• [The request] Can you write out all the lines word for word, with no pictures?
:: Data section ::
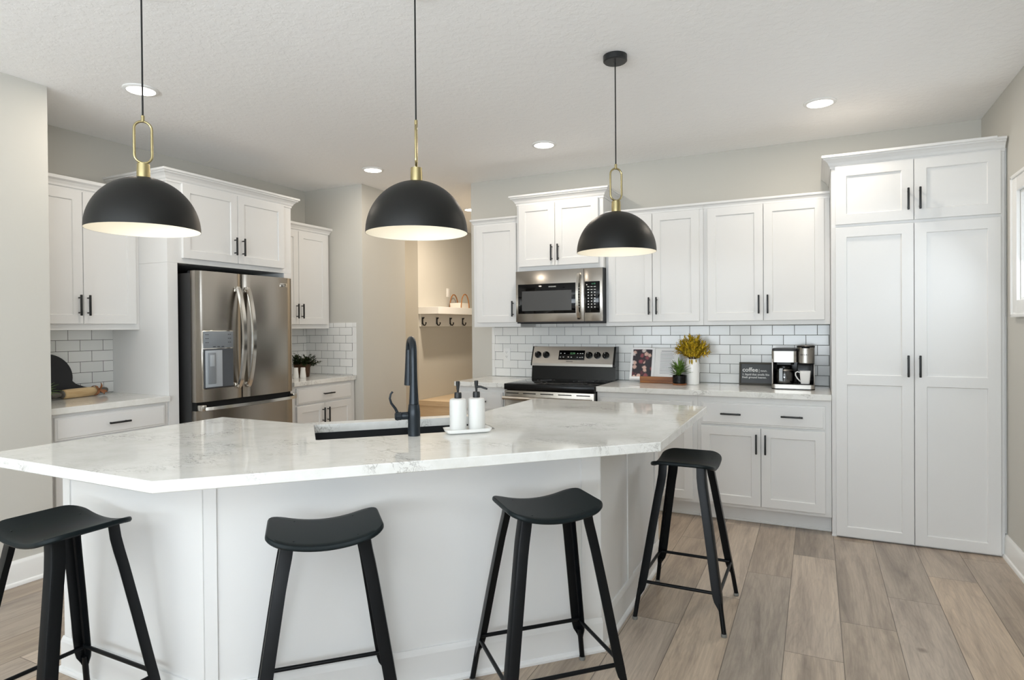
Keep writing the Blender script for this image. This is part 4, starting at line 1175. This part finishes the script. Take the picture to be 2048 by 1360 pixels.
# white vase with gold foliage
t = thing('vase', 'tall white ceramic vase holding the gold foliage', 'vase', (-0.860, 4.925, CT), 0)
bm = BM(); lathe(bm, [(0.045, 0.0), (0.049, 0.004), (0.0515, 0.05), (0.0525, 0.14), (0.050, 0.172), (0.043, 0.190), (0.0415, 0.197), (0.038, 0.197), (0.039, 0.188), (0.045, 0.170), (0.047, 0.05), (0.04, 0.010)], seg=44)
obj('vase_body', bm, M_WHITEC, t)
t = thing('foliage_bunch', 'bunch of yellow-gold leafy stems in the white vase', 'flowers', (-0.860, 4.925, CT + 0.012), 0)
bs = BM(); b1 = BM(); b2 = BM(); rnd = random.Random(11)
for k in range(62):
    a = rnd.uniform(0, 2 * PI); lean = rnd.uniform(0.1, 1.0) ** 0.8
    tip = Vector((math.cos(a) * 0.135 * lean + 0.005, math.sin(a) * 0.075 * lean - 0.01, 0.215 + 0.135 * (1 - 0.75 * lean ** 2) + rnd.uniform(-0.03, 0.02)))
    p0 = Vector((math.cos(a) * 0.012, math.sin(a) * 0.012, 0.002)); p1 = Vector((math.cos(a) * 0.026, math.sin(a) * 0.026, 0.190))
    p2 = p1.lerp(tip, 0.5) + Vector((0, 0, 0.015)); path = [p0, p1, p2, tip]
    tube(bs, path, [0.0014, 0.0013, 0.001, 0.0007], 5)
    for j in range(34):
        s = rnd.uniform(0.05, 1.0); p = p1.lerp(p2, s * 2) if s < 0.5 else p2.lerp(tip, s * 2 - 1)
        d = (tip - p1).normalized() + Vector((rnd.uniform(-1, 1), rnd.uniform(-1, 1), rnd.uniform(-0.8, 0.9))) * 0.85
        leaf(b1 if rnd.random() < 0.6 else b2, p, d, rnd.uniform(0.018, 0.038), rnd.uniform(0.006, 0.012), n=3, curl=rnd.uniform(-0.3, 0.5))
for k in range(7):
    a = rnd.uniform(PI, 2 * PI); p = Vector((math.cos(a) * 0.046, math.sin(a) * 0.046, 0.183))
    leaf(b2, p, Vector((math.cos(a) * 0.4, math.sin(a) * 0.4, -1)), rnd.uniform(0.02, 0.05), 0.010)
obj('stems', bs, M_STEM, t); obj('gold_leaves', b1, M_YEL, t); obj('olive_leaves', b2, M_YEL2, t)

# framed coffee sign
t = thing('framed_sign', 'small charcoal sign reading coffee, leaning on the tiles', 'sign', (-0.533, 5.045, CT), 0)
lean = -math.asin(0.035 / 0.175)
SW, SH = 0.262, 0.172
def sobj(n, b, m): return obj(n, b, m, t, rot=(lean, 0, 0))
bm = BM()
box(bm, 0, SW, -0.004, 0.014, 0.0, 0.013, 0.0015); box(bm, 0, SW, -0.004, 0.014, SH - 0.013, SH, 0.0015)
box(bm, 0, 0.013, -0.004, 0.014, 0.0133, SH - 0.0133, 0.0015); box(bm, SW - 0.013, SW, -0.004, 0.014, 0.0133, SH - 0.0133, 0.0015)
fr = sobj('frame', bm, M_SIGNF)
sobj('sign_panel', box(BM(), 0.0125, SW - 0.0125, 0.004, 0.012, 0.0125, SH - 0.0125), M_SIGN)
def stext(s, size, x, z, bold=0.0):
    y = 0.0035
    yy = y * math.cos(lean) - z * math.sin(lean); zz = y * math.sin(lean) + z * math.cos(lean)
    text('sign_lettering', s, size, M_WPRINT, t, (x, yy, zz), rot=(PI / 2 + lean, 0, 0), bold=bold)
stext('coffee', 0.046, 0.022, 0.101, 0.0008); stext('|', 0.032, 0.139, 0.101); stext('noun.', 0.021, 0.152, 0.103, 0.0004)
stext('1. liquid that smells like', 0.0205, 0.022, 0.073, 0.0004); stext('fresh ground heaven.', 0.0205, 0.022, 0.051, 0.0004)

# coffee maker
t = thing('coffee_maker', 'steel and black two-sided coffee maker beside the pantry', 'coffee maker', (-0.287, 4.765, CT), 0)
cw = 0.280; sp = 0.165
bm = BM(); loft(bm, [[(x, y, z) for x, y in rrect(0, cw, 0, 0.254, 0.028)] for z in (0.0, 0.006)]); obj('foot_plate', bm, M_BE, t)
bm = BM(); loft(bm, [[(x, y, z) for x, y in rrect(0.001, cw - 0.001, 0.001, 0.253, 0.028)] for z in (0.0062, 0.034)]); obj('base_band', bm, M_SSD, t)
bm = BM(); box(bm, 0.006, cw - 0.006, 0.145, 0.246, 0.0345, 0.282, 0.006); obj('rear_column', bm, M_BE, t)
bm = BM(); box(bm, 0.003, 0.012, 0.012, 0.246, 0.0345, 0.215, 0.003); obj('side_rail', bm, M_SSD, t)
bm = BM(); box(bm, cw - 0.008, cw - 0.003, 0.020, 0.246, 0.0345, 0.175, 0.002); obj('side_rail', bm, M_SSD, t)
bm = BM(); box(bm, sp, cw - 0.010, 0.10, 0.144, 0.0345, 0.182, 0.006); obj('brewer_back', bm, M_BE, t)
bm = BM(); loft(bm, [[(x, y, z) for x, y in rrect(0.002, sp - 0.001, 0.006, 0.246, 0.02)] for z in (0.190, 0.269)]); obj('brew_head', bm, M_SSD, t)
bm = BM(); loft(bm, [[(x, y, z) for x, y in rrect(0.004, sp - 0.003, 0.008, 0.244, 0.02)] for z in (0.2693, 0.284)]); obj('reservoir_lid', bm, M_DG, t)
bm = BM(); loft(bm, [[(x, y, z) for x, y in rrect(0.020, sp - 0.02, 0.030, 0.14, 0.02)] for z in (0.172, 0.1898)]); obj('drip_spout', bm, M_BE, t)
pod = obj('pod_head', lathe(BM(), [(0.052, 0.184), (0.0555, 0.188), (0.0555, 0.278), (0.053, 0.2785), (0.053, 0.281), (0.0555, 0.2815), (0.0555, 0.302), (0.050, 0.308), (0.03, 0.309)], (0.222, 0.058, 0), 40), M_SSD, t)
obj('pod_lever', lathe(BM(), [(0.057, 0.296), (0.0585, 0.299), (0.0585, 0.303), (0.0565, 0.306)], (0.222, 0.058, 0), 40, close=True), M_BE, t)
bm = BM(); box(bm, 0.196, 0.248, -0.004, 0.010, 0.290, 0.297, 0.003); obj('lever_grip', bm, M_BE, t)
for i, ch in enumerate('KEURIG'):
    a = math.radians(-30 + i * 12); rr_ = 0.0560
    text('head_lettering', ch, 0.0135, M_INK, pod, (0.222 + rr_ * math.sin(a) - 0.004, 0.058 - rr_ * math.cos(a) - 0.0004, 0.240), rot=(PI / 2, 0, a), bold=0.0003)
bm = BM(); box(bm, 0.175, 0.270, 0.008, 0.098, 0.0343, 0.040, 0.002); obj('drip_tray', bm, M_BE, t)
t = thing('coffee_carafe', 'glass coffee carafe standing in the coffee maker', 'carafe', (-0.287 + 0.083, 4.765 + 0.078, CT + 0.0345), 0)
bm = BM(); lathe(bm, [(0.050, 0.001), (0.062, 0.006), (0.066, 0.030), (0.065, 0.070), (0.056, 0.098), (0.046, 0.112), (0.0445, 0.112), (0.0545, 0.097), (0.0635, 0.070), (0.0645, 0.030), (0.060, 0.008), (0.03, 0.004)], seg=40); obj('glass_jug', bm, M_CARAFE, t)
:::
• [Output for this exercise]
Keep writing the Blender script for this image. This is part 4, starting at line 1175. This part finishes the script. Take the picture to be 2048 by 1360 pixels.
# white vase with gold foliage
t = thing('vase', 'tall white ceramic vase holding the gold foliage', 'vase', (-0.860, 4.925, CT), 0)
bm = BM(); lathe(bm, [(0.045, 0.0), (0.049, 0.004), (0.0515, 0.05), (0.0525, 0.14), (0.050, 0.172), (0.043, 0.190), (0.0415, 0.197), (0.038, 0.197), (0.039, 0.188), (0.045, 0.170), (0.047, 0.05), (0.04, 0.010)], seg=44)
obj('vase_body', bm, M_WHITEC, t)
t = thing('foliage_bunch', 'bunch of yellow-gold leafy stems in the white vase', 'flowers', (-0.860, 4.925, CT + 0.012), 0)
bs = BM(); b1 = BM(); b2 = BM(); rnd = random.Random(11)
for k in range(62):
    a = rnd.uniform(0, 2 * PI); lean = rnd.uniform(0.1, 1.0) ** 0.8
    tip = Vector((math.cos(a) * 0.135 * lean + 0.005, math.sin(a) * 0.075 * lean - 0.01, 0.215 + 0.135 * (1 - 0.75 * lean ** 2) + rnd.uniform(-0.03, 0.02)))
    p0 = Vector((math.cos(a) * 0.012, math.sin(a) * 0.012, 0.002)); p1 = Vector((math.cos(a) * 0.026, math.sin(a) * 0.026, 0.190))
    p2 = p1.lerp(tip, 0.5) + Vector((0, 0, 0.015)); path = [p0, p1, p2, tip]
    tube(bs, path, [0.0014, 0.0013, 0.001, 0.0007], 5)
    for j in range(34):
        s = rnd.uniform(0.05, 1.0); p = p1.lerp(p2, s * 2) if s < 0.5 else p2.lerp(tip, s * 2 - 1)
        d = (tip - p1).normalized() + Vector((rnd.uniform(-1, 1), rnd.uniform(-1, 1), rnd.uniform(-0.8, 0.9))) * 0.85
        leaf(b1 if rnd.random() < 0.6 else b2, p, d, rnd.uniform(0.018, 0.038), rnd.uniform(0.006, 0.012), n=3, curl=rnd.uniform(-0.3, 0.5))
for k in range(7):
    a = rnd.uniform(PI, 2 * PI); p = Vector((math.cos(a) * 0.046, math.sin(a) * 0.046, 0.183))
    leaf(b2, p, Vector((math.cos(a) * 0.4, math.sin(a) * 0.4, -1)), rnd.uniform(0.02, 0.05), 0.010)
obj('stems', bs, M_STEM, t); obj('gold_leaves', b1, M_YEL, t); obj('olive_leaves', b2, M_YEL2, t)

# framed coffee sign
t = thing('framed_sign', 'small charcoal sign reading coffee, leaning on the tiles', 'sign', (-0.533, 5.045, CT), 0)
lean = -math.asin(0.035 / 0.175)
SW, SH = 0.262, 0.172
def sobj(n, b, m): return obj(n, b, m, t, rot=(lean, 0, 0))
bm = BM()
box(bm, 0, SW, -0.004, 0.014, 0.0, 0.013, 0.0015); box(bm, 0, SW, -0.004, 0.014, SH - 0.013, SH, 0.0015)
box(bm, 0, 0.013, -0.004, 0.014, 0.0133, SH - 0.0133, 0.0015); box(bm, SW - 0.013, SW, -0.004, 0.014, 0.0133, SH - 0.0133, 0.0015)
fr = sobj('frame', bm, M_SIGNF)
sobj('sign_panel', box(BM(), 0.0125, SW - 0.0125, 0.004, 0.012, 0.0125, SH - 0.0125), M_SIGN)
def stext(s, size, x, z, bold=0.0):
    y = 0.0035
    yy = y * math.cos(lean) - z * math.sin(lean); zz = y * math.sin(lean) + z * math.cos(lean)
    text('sign_lettering', s, size, M_WPRINT, t, (x, yy, zz), rot=(PI / 2 + lean, 0, 0), bold=bold)
stext('coffee', 0.046, 0.022, 0.101, 0.0008); stext('|', 0.032, 0.139, 0.101); stext('noun.', 0.021, 0.152, 0.103, 0.0004)
stext('1. liquid that smells like', 0.0205, 0.022, 0.073, 0.0004); stext('fresh ground heaven.', 0.0205, 0.022, 0.051, 0.0004)

# coffee maker
t = thing('coffee_maker', 'steel and black two-sided coffee maker beside the pantry', 'coffee maker', (-0.287, 4.765, CT), 0)
cw = 0.280; sp = 0.165
bm = BM(); loft(bm, [[(x, y, z) for x, y in rrect(0, cw, 0, 0.254, 0.028)] for z in (0.0, 0.006)]); obj('foot_plate', bm, M_BE, t)
bm = BM(); loft(bm, [[(x, y, z) for x, y in rrect(0.001, cw - 0.001, 0.001, 0.253, 0.028)] for z in (0.0062, 0.034)]); obj('base_band', bm, M_SSD, t)
bm = BM(); box(bm, 0.006, cw - 0.006, 0.145, 0.246, 0.0345, 0.282, 0.006); obj('rear_column', bm, M_BE, t)
bm = BM(); box(bm, 0.003, 0.012, 0.012, 0.246, 0.0345, 0.215, 0.003); obj('side_rail', bm, M_SSD, t)
bm = BM(); box(bm, cw - 0.008, cw - 0.003, 0.020, 0.246, 0.0345, 0.175, 0.002); obj('side_rail', bm, M_SSD, t)
bm = BM(); box(bm, sp, cw - 0.010, 0.10, 0.144, 0.0345, 0.182, 0.006); obj('brewer_back', bm, M_BE, t)
bm = BM(); loft(bm, [[(x, y, z) for x, y in rrect(0.002, sp - 0.001, 0.006, 0.246, 0.02)] for z in (0.190, 0.269)]); obj('brew_head', bm, M_SSD, t)
bm = BM(); loft(bm, [[(x, y, z) for x, y in rrect(0.004, sp - 0.003, 0.008, 0.244, 0.02)] for z in (0.2693, 0.284)]); obj('reservoir_lid', bm, M_DG, t)
bm = BM(); loft(bm, [[(x, y, z) for x, y in rrect(0.020, sp - 0.02, 0.030, 0.14, 0.02)] for z in (0.172, 0.1898)]); obj('drip_spout', bm, M_BE, t)
pod = obj('pod_head', lathe(BM(), [(0.052, 0.184), (0.0555, 0.188), (0.0555, 0.278), (0.053, 0.2785), (0.053, 0.281), (0.0555, 0.2815), (0.0555, 0.302), (0.050, 0.308), (0.03, 0.309)], (0.222, 0.058, 0), 40), M_SSD, t)
obj('pod_lever', lathe(BM(), [(0.057, 0.296), (0.0585, 0.299), (0.0585, 0.303), (0.0565, 0.306)], (0.222, 0.058, 0), 40, close=True), M_BE, t)
bm = BM(); box(bm, 0.196, 0.248, -0.004, 0.010, 0.290, 0.297, 0.003); obj('lever_grip', bm, M_BE, t)
for i, ch in enumerate('KEURIG'):
    a = math.radians(-30 + i * 12); rr_ = 0.0560
    text('head_lettering', ch, 0.0135, M_INK, pod, (0.222 + rr_ * math.sin(a) - 0.004, 0.058 - rr_ * math.cos(a) - 0.0004, 0.240), rot=(PI / 2, 0, a), bold=0.0003)
bm = BM(); box(bm, 0.175, 0.270, 0.008, 0.098, 0.0343, 0.040, 0.002); obj('drip_tray', bm, M_BE, t)
t = thing('coffee_carafe', 'glass coffee carafe standing in the coffee maker', 'carafe', (-0.287 + 0.083, 4.765 + 0.078, CT + 0.0345), 0)
bm = BM(); lathe(bm, [(0.050, 0.001), (0.062, 0.006), (0.066, 0.030), (0.065, 0.070), (0.056, 0.098), (0.046, 0.112), (0.0445, 0.112), (0.0545, 0.097), (0.0635, 0.070), (0.0645, 0.030), (0.060, 0.008), (0.03, 0.004)], seg=40); obj('glass_jug', bm, M_CARAFE, t)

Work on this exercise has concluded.